The draft bill sets "extremely ambitious [carbon] reduction targets that ultimately will affect" interstate natural gas pipelines, which INGAA represents, and a number of other industries, Edwards said. "It's a major game-changer."

In a related development, a study by the Pew Center on Global Climate Change last Wednesday found that energy-intensive manufacturers are likely to face only modest competitiveness impacts under the cap-and-trade proposal to reduce greenhouse gas emissions.

The study projects that U.S. energy-intensive manufacturing industries would on average lose 1% of their annual production to imports assuming a carbon dioxide (CO2) price of $15/ton in the United States and no carbon prices in other countries. Both the Energy Information Administration and the Environmental Protection Agency have projected CO2 prices of approximately $15/ton under cap-and-trade programs proposed in Congress, it noted.

The study's authors concluded that the projected impacts can be addressed through policies targeted to energy-intensive sectors. The range of policy options include 1) compensating energy-intensive sectors covered by a mandatory cap for their regulatory costs; 2) excluding these sectors from the cap-and-trade program; or 3) use of border-adjustment measures to equalize costs for domestic and imported energy-intensive goods.

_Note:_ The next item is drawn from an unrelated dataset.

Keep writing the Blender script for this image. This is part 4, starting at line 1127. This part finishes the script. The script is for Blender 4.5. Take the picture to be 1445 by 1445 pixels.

"The analysis shows clearly that, at the price level studied, the potential impacts are very modest and very manageable," said Pew Center President Eileen Claussen. "Policymakers have a range of policy tools to mitigate the modest economic impacts that may be foreseen. The bottom line is that fear of competitive harm should not stand as an obstacle to strong climate policy."

The study was written by economists Joseph E. Aldy and William A. Pizer, who were affiliated with Resources for the Future, a think tank in Washington, DC, at the time of the analysis. Both have since taken positions in the federal government.